June 14: The Government of Maharashtra’s recent decision to compulsorily register leave and licence agreements has resulted in utter confusion in the housing industry due to a “vague” June 8 notification issued by the state Revenue Department. This is so because though a hue and cry had been raised over the imposition of the new stamp duty rates on leave and licence agreements, the notification does not mention any change to that effect.
Housing experts say the notification though mentions a flat rate of Rs 1,000 as registration charges on all leave and licence agreements in the Brihanmumbai Municipal Corporation limits and Rs 500 in other areas of the state, no mention has been made on stamp duty rates applicable. In fact, the initial announcement made by the government on the rates of stamp duty has now been complicated by this notification.
Moreover, the notification states that the amendment will take effect from June 8, 2000, though the changes envisaged by the new Maharashtra Rent Control Act, 2000, took effect from March 31, 2000. The stalemate still continues to apply to those who have executed deals between this period, experts point out.
Government officials also are clueless on the new notification, saying that an amended version will be issued soon to clarify matters. A gazette notification to this effect will be issued on July 12.
Experts also ass that with registration made mandatory on leave and licence agreements, the state will lose crores of rupees as revenue since the parties will bypass lease provisions with extendable leave and licence agreements.

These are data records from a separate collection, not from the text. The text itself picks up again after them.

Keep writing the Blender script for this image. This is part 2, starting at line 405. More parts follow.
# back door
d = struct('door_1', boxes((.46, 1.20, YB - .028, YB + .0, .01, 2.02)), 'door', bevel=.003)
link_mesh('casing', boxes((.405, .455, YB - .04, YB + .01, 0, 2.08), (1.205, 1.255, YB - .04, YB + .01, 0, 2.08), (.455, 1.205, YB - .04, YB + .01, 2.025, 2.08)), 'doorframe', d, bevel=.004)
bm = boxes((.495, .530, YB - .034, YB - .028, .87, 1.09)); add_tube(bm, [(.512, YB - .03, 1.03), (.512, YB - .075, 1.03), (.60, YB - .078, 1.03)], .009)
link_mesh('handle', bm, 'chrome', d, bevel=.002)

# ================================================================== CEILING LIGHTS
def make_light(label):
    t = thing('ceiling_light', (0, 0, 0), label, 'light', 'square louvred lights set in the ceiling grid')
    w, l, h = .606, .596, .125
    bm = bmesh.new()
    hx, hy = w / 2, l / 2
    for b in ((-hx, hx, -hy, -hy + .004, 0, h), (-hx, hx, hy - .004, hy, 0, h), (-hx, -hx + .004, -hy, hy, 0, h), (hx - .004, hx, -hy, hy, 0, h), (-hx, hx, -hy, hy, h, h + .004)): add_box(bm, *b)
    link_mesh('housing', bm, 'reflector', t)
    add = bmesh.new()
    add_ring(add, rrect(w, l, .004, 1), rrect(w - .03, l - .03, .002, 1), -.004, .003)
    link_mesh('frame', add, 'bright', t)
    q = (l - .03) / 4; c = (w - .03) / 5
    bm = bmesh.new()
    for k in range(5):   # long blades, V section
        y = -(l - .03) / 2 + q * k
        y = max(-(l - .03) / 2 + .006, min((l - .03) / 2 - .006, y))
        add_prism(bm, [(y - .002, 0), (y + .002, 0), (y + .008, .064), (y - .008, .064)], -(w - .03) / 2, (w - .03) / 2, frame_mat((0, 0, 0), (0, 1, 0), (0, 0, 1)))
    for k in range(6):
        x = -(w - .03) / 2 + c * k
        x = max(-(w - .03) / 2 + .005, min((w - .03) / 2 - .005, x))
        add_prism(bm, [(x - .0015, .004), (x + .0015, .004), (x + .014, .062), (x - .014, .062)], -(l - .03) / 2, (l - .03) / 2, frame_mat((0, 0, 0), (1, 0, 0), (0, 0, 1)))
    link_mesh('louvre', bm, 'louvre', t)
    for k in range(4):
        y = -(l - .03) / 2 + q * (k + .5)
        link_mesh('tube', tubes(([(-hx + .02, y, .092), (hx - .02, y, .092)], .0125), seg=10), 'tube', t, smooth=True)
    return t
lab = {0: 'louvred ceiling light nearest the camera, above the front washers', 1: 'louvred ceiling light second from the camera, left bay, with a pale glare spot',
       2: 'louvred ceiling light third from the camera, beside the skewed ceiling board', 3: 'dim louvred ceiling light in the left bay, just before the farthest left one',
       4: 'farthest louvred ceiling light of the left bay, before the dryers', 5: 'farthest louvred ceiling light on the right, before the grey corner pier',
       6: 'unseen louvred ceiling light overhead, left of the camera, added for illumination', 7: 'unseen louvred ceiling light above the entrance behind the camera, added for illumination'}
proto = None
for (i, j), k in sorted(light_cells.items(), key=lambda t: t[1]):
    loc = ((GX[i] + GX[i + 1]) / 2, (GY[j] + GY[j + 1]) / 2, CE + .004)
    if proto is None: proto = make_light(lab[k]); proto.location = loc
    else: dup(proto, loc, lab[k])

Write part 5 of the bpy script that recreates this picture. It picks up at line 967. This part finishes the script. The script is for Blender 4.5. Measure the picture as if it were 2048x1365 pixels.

Says Vinod Sampat, a stamp duty expert: “Now people will forego lease provisions and shift to extendable leave and agreements which will have a registration charge of maximum Rs 1,000. Earlier, in long term lease deals, the government used to get revenue as stamp duty was related to contract volumes.”
A release from the Estate Agents Association stated that due to this confusion, there are several agreements withheld in the sub-registrar’s offices. It added that this move will have an adverse impact on the inflow of foreign exchange by non-resident Indians, who buy flats and offices and let them out on a leave and licence basis. The statement says that as far as individuals are concerned, owners of premises are already saddled with multi-point taxation like municipal taxes, income tax, registration charges etc and this move will throttle the industry.
The association points out that there is a clear distinction between lease and licence. Under a lease, an interest in property is created under the Transfer of Property Act and should be registered, whereas leave and license is a personal facility which does not amount to interest in the property.